═════ Input rows

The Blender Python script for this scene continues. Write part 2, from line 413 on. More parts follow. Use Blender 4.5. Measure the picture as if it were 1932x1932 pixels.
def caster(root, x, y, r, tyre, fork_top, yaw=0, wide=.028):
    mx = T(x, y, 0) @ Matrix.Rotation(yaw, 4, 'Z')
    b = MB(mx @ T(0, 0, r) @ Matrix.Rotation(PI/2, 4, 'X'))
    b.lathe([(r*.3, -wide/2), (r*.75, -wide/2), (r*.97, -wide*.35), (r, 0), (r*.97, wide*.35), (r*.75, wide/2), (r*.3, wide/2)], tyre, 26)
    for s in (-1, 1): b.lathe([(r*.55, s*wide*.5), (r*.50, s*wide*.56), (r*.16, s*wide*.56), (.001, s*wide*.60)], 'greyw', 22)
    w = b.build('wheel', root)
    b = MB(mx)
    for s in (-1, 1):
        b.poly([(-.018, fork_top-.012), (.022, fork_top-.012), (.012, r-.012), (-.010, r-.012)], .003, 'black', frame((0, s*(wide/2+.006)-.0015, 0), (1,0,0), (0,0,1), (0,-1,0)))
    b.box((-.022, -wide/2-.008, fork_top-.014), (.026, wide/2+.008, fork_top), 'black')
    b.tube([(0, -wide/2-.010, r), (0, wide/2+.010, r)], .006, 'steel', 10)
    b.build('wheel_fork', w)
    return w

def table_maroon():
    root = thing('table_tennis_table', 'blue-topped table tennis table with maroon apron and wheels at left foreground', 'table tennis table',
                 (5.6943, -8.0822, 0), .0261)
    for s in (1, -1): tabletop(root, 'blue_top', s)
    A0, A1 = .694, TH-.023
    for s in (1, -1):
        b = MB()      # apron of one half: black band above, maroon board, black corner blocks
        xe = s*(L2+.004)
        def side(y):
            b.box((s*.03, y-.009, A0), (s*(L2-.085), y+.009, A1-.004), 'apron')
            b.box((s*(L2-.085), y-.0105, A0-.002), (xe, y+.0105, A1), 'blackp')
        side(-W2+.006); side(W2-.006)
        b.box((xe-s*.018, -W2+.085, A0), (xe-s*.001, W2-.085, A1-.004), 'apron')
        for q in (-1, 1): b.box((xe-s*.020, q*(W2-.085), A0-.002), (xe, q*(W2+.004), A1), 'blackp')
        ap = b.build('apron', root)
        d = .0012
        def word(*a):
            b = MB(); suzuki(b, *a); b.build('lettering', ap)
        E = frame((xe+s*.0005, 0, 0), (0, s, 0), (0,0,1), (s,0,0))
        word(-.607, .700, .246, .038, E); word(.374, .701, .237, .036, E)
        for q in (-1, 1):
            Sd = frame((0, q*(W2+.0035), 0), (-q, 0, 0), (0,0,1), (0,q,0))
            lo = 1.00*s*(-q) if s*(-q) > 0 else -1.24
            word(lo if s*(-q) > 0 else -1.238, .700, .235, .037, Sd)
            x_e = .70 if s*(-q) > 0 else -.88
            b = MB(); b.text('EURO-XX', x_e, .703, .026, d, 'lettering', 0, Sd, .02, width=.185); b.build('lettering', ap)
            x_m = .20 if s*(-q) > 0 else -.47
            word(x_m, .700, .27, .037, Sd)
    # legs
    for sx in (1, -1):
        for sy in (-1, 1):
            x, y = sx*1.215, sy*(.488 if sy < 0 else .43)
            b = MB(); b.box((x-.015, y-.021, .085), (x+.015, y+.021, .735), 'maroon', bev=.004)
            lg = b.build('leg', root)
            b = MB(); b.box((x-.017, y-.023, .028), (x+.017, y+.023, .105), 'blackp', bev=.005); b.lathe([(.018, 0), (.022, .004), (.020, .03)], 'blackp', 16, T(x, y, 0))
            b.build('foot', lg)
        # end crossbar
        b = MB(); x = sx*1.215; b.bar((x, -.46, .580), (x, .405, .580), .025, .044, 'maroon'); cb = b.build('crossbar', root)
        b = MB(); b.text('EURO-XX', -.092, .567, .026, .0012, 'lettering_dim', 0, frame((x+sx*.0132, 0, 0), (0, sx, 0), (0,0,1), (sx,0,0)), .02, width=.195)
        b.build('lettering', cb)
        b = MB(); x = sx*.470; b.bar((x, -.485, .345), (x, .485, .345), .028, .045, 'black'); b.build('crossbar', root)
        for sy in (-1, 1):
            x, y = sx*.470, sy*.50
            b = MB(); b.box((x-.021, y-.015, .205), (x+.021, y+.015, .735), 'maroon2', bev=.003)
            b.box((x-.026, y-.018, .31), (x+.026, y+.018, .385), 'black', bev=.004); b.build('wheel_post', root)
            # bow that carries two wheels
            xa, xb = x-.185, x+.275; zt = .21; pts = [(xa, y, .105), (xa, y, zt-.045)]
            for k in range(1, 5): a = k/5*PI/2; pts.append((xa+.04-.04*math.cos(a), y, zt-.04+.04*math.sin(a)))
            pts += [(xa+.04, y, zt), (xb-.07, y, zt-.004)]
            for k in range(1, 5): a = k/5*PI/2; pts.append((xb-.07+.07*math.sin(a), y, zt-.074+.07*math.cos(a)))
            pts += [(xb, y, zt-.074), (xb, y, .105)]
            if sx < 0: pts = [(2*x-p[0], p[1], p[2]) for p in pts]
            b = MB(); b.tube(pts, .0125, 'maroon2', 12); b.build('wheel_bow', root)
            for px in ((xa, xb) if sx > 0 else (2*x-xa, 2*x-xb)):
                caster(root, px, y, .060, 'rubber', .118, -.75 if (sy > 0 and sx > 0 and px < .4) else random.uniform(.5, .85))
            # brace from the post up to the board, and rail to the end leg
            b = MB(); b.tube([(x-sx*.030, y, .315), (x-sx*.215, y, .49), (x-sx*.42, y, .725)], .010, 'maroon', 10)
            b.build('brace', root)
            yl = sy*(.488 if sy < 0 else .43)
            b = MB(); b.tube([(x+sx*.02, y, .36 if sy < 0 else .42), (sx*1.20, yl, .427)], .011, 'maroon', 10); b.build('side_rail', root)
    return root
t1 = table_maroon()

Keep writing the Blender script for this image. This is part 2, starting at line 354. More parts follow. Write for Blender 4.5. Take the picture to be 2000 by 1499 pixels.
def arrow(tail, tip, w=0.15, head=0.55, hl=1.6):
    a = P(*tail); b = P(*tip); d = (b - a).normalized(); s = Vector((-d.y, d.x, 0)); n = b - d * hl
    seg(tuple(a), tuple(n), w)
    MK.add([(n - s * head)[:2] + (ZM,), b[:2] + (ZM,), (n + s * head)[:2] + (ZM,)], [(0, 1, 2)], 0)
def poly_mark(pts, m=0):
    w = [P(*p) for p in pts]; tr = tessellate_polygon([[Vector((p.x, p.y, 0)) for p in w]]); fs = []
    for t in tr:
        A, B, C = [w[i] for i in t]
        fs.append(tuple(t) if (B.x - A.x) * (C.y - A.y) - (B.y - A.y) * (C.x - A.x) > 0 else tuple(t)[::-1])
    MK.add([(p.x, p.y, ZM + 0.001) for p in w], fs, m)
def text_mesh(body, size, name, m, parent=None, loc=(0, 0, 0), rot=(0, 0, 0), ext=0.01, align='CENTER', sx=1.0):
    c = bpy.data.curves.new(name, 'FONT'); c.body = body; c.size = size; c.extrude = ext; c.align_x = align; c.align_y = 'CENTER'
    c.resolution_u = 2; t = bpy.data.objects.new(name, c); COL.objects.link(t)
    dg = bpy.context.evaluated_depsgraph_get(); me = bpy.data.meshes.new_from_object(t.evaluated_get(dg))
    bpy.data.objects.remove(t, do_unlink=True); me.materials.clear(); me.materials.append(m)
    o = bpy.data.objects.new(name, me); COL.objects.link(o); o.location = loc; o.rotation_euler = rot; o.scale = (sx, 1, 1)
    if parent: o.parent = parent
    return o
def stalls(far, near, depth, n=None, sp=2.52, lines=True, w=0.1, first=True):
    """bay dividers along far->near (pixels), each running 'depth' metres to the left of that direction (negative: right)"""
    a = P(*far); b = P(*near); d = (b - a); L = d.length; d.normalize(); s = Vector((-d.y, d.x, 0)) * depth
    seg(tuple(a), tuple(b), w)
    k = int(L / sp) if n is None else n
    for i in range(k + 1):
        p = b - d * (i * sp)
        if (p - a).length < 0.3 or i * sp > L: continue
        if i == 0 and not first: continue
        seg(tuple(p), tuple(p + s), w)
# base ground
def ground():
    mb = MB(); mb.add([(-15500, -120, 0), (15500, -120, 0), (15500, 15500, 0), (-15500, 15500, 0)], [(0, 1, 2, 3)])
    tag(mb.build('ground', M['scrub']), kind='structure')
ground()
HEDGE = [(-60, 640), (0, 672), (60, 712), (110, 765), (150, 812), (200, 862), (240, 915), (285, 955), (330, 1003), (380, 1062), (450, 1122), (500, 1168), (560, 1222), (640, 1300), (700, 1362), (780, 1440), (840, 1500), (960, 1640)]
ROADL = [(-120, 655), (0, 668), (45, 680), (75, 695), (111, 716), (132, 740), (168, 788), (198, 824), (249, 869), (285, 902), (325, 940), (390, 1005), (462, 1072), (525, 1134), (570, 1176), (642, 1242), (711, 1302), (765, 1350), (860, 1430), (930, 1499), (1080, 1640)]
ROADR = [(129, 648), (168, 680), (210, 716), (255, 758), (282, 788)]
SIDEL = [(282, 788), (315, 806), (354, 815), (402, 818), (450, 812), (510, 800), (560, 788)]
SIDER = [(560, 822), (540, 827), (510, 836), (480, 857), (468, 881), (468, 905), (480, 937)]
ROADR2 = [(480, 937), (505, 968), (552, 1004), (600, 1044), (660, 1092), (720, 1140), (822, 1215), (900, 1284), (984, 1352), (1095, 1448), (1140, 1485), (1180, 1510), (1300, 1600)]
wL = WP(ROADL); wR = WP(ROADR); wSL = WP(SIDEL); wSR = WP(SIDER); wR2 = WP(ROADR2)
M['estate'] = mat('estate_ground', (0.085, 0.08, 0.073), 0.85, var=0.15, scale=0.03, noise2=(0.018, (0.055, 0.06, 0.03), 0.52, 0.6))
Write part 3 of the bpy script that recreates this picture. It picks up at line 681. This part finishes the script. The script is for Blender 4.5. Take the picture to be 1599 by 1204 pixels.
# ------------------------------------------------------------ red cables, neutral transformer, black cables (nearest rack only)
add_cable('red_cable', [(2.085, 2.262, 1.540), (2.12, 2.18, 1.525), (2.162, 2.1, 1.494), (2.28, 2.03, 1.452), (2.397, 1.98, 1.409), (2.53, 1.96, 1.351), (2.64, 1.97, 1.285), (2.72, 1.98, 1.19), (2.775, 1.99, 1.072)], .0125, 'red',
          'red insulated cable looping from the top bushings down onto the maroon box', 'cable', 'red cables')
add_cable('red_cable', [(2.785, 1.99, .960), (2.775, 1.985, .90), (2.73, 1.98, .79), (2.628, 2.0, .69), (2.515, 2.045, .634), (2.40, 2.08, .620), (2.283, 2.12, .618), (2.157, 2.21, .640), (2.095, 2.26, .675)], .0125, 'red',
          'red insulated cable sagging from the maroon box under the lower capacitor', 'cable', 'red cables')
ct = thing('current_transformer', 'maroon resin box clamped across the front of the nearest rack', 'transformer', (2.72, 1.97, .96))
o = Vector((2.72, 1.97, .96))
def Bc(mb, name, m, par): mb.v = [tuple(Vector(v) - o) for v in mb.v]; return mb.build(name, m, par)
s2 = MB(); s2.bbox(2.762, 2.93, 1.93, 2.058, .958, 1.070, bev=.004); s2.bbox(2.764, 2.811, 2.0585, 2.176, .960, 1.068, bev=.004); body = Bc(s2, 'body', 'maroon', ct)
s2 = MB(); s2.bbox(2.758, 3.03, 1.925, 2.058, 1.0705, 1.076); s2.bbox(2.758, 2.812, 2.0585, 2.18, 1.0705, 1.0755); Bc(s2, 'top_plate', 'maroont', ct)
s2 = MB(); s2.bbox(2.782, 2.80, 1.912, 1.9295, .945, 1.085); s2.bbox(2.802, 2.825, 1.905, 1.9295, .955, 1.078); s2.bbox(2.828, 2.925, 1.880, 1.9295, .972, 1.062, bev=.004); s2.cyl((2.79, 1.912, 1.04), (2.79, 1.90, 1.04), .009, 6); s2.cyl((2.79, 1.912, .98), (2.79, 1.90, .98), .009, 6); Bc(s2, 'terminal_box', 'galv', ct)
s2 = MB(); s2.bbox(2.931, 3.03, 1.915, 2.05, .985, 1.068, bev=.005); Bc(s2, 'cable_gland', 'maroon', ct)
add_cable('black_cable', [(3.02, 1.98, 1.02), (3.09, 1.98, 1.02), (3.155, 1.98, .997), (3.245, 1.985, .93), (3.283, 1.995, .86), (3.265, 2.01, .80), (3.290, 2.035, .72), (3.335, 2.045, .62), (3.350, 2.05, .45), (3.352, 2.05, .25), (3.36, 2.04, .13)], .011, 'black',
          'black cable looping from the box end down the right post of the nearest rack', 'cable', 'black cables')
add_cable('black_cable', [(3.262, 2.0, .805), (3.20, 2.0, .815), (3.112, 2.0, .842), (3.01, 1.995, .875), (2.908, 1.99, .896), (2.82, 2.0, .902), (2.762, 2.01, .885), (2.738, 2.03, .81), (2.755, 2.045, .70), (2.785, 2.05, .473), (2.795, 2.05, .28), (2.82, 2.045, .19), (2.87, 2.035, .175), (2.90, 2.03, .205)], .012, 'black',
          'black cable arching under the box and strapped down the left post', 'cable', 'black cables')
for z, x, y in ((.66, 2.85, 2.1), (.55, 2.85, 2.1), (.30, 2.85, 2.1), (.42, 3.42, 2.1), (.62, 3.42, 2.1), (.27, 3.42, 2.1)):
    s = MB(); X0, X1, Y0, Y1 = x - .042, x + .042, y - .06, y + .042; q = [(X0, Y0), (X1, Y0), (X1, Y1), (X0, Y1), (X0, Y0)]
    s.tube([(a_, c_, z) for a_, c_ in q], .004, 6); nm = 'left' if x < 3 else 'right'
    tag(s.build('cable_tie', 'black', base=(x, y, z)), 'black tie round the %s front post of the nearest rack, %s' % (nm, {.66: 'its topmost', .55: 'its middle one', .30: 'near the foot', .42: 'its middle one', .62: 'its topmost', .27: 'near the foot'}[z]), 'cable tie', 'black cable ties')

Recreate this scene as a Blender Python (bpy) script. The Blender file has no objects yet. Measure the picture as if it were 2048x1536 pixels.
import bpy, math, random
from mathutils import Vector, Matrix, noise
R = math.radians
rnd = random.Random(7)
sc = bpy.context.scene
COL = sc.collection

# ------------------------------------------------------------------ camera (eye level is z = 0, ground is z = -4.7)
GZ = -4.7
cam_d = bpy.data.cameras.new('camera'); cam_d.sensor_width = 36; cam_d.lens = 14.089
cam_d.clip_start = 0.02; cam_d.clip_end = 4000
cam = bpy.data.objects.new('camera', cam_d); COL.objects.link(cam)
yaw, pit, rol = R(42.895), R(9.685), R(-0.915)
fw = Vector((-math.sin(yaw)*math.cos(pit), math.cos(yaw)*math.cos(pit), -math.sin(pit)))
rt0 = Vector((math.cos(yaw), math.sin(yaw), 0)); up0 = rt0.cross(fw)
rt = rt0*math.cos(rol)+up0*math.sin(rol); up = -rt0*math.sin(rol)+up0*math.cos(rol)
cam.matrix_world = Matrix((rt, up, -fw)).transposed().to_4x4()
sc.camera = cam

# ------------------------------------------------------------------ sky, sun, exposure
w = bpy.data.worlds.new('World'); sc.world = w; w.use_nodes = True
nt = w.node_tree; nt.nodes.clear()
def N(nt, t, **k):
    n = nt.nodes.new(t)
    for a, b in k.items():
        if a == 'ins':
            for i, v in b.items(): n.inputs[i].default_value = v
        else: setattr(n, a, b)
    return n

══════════

What is required >>
Your task is to report how many lines of the material include the string "part". Give the number and no other words.

Response to the task >>
3